Le aree tematiche devono essere corrispondenti alle passioni.

 

Riflessione di Claudio Guarneri

 

Caro Davide, è proprio per questo che dici che molte volte ho pubblicato il seguente link: il fallimento della democrazia

Tutto il problema italiano che porta alle conseguenze di quanto hai detto ed elencato nel link allegato discende dalla mancanza di “senso dello Stato”, senso interiorizzato in ciascuno di noi intendo. Mario Monti ce lo aveva eccome il “senso dello Stato” che si traduce poi in rispetto verso lo Stato, ma quanti nostri politici ce l’hanno? Per questa mancanza di formazione morale io penso che in Italia non ci sarà nulla da fare ancora per lungo tempo. Purtroppo le istituzioni, ci piaccia o no, bisogna esprimerle perchè un Paese non può andare avanti con l’anarchia e pertanto io personalmente sono sempre alla continua ricerca del meno peggio. Ecco perchè una volta appoggio Monti e una altra volta Matteo Renzi e un’altra volta altro se vedo qualcosa di migliore ma che abbia la capacità di incidere a livello nazionale, pur rimanendo la mia anima liberaldemocratica.

 

Proposta per un Manifesto per la Base Civica

1) Riportare il Partito sulla giusta correttezza dei binari istituzionali, ossia del predominio del parlamento e del governo a scapito degli interessi dei partiti. L’interesse individuale e/o corporativo deve essere sempre subalterno all’interesse collettivo poiché: “La moralità dell’uomo politico è quella di esercitare il potere che gli è stato affidato per il bene comune” (e non per l’interesse individuale o corporativo).
2) Riabilitare la parola Partito ormai sputtanata dando “in primis” l’esempio con sacrifici a livello parlamentare e combattendo le disuguaglianze.
3) Rilanciare la crescita con forti investimenti in opere pubbliche, iniziando da quelle necessarie a fermare il dissesto idrogeologico del Paese, e con nuove infrastrutture di telecomunicazione in fibra ottica all’avanguardia e quella delle energie alternative e poco inquinanti (anche sui mezzi di trasporto).

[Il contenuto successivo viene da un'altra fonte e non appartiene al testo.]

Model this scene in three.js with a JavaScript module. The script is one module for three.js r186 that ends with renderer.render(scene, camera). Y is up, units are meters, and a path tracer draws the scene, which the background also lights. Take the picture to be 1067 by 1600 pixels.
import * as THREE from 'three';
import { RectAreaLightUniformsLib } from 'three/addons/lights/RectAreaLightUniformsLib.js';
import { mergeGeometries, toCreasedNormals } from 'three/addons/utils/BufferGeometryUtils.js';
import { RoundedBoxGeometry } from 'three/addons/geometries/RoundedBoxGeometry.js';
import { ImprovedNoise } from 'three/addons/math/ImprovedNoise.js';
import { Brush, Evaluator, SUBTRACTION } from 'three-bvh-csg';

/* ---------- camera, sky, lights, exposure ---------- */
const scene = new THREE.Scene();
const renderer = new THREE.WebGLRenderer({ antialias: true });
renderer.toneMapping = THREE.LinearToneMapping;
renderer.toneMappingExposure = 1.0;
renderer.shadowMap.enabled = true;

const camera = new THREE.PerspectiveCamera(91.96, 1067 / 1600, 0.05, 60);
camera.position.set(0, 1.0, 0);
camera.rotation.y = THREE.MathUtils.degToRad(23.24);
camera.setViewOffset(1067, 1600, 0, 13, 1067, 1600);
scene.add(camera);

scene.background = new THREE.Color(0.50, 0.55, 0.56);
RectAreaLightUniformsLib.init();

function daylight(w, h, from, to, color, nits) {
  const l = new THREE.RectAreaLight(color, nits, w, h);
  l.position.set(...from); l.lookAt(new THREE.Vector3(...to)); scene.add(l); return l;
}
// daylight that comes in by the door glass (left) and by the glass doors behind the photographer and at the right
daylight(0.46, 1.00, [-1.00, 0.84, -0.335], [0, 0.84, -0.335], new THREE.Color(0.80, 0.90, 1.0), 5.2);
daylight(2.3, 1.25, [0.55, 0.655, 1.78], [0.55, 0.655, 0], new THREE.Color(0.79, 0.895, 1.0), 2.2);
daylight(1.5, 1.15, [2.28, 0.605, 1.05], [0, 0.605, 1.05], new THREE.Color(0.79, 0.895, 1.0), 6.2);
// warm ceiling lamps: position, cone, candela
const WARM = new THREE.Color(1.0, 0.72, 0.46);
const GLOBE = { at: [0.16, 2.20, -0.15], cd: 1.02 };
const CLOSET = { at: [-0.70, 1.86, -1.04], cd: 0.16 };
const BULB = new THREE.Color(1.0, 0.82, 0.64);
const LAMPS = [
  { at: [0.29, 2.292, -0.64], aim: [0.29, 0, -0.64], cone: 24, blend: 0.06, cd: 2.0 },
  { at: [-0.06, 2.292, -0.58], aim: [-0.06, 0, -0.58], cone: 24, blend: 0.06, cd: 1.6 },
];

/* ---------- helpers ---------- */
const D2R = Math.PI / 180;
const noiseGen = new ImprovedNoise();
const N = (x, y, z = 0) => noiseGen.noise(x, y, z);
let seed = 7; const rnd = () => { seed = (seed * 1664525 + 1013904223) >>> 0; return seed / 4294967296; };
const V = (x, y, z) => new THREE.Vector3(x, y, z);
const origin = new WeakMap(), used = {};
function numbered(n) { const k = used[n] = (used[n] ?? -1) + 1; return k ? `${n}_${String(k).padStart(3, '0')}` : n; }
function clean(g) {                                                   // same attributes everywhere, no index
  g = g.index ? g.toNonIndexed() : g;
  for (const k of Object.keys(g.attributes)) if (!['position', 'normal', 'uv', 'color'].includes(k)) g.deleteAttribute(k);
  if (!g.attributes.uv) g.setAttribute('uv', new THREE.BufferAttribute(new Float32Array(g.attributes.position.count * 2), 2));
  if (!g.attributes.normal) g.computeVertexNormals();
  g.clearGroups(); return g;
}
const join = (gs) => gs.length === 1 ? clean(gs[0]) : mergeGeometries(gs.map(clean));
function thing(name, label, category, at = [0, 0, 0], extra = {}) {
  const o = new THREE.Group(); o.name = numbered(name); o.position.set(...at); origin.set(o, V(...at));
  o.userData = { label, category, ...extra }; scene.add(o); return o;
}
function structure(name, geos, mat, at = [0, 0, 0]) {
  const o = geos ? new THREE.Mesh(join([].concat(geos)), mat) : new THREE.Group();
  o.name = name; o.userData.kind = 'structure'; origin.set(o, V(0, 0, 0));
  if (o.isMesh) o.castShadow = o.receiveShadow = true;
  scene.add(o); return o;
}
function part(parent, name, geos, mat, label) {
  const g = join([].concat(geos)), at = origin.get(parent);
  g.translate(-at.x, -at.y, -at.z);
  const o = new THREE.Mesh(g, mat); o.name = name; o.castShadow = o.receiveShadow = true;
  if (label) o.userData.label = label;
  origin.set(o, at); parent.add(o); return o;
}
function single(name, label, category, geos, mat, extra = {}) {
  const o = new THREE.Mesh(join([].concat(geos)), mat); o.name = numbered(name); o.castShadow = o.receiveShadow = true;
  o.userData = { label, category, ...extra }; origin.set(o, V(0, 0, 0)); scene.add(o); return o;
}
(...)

Con “Base Civica”, o con un movimento che nascerà con un nome diverso, deve partire una nuova democrazia 2.0

 

 

 

Commento di Sergio Nardini

 

Prima ancora che nel merito delle aree tematiche, Davide, o dell’utilità del voto, Claudio, io personalmente soffro – parola un pó forte me ne rendo conto – dell’assenza di luoghi di confronto fisico – reale tra persone con idee e punti di vista intorno alla dimensione della Polis: quelli che un tempo si chiamavano i circoli, le sezioni, i club, ecc.
Poi, poichè ció non puó addivenire a scusante, mi ritaglio ‘dove mi trovo, con quello che ho’ spazi-tempi con altre persone, ma su di un piano de-strutturato e d’opinione, non già d’azione (nel Politico): sia vis a vis sia sui social media…
Se, cioè, i media hanno ‘avvicinato’ i luoghi e le persone (il c.d. Villaggio Globale), vero altrettanto è che con il declino dei c.d. partiti di massa, la dimensione individuale/soggettiva (e dunque pure solitaria, solipsistica talvolta onanistica e/o megalomane) ha preso il sopravvento e ha dunque alimentato un processo opposto: di allontanamento dagli altri, dal Politico.


Tornando ai livelli di agire politico, quindi, sospetto che per funzionare un piano deve essere anzitutto semplice.


E avere un nucleo sintonico/armonico di persone che lo realizzino.


A regole date, intanto, poichè benchè ogni cittadino/a sia depositario di potere, esso non è ‘legittimato’ con un voto aperto a tutti per operare erga omnes alcuni dei cambiamenti, Davide, abbozzati nelle tue aree tematiche.


Quindi?


Quindi occorrerebbe darsi un obiettivo specifico, meglio se dentro a una tradizione filosofico-politica europea; un piano d’azione (e sue declinazioni); una divisione di ruoli (front men/soci finanziatori/soci promotori/soci reclutatori/soci comunicatori…)…


In poche parole: Un’organizzazione … ciò che manca alla liberal-democrazia italiana, cioè.


E che, quindi, si va prestando – secondo opportunità – al csx o al tentativo di ri-costruzione del cdx dopo il fallimento del leader e la disgregazione di un’alleanza rivelatasi meramente un cartello elettorale – il PdL – tenuto assieme dal carisma (e i denari e la proprietà di mezzi d’informazione di massa ecc).


Sospetto che ció sarà sino a un mese prima delle elezioni per la XVIII legislatura, quella della maggiore età della ns giovine Repubblica democratico-parlamentare.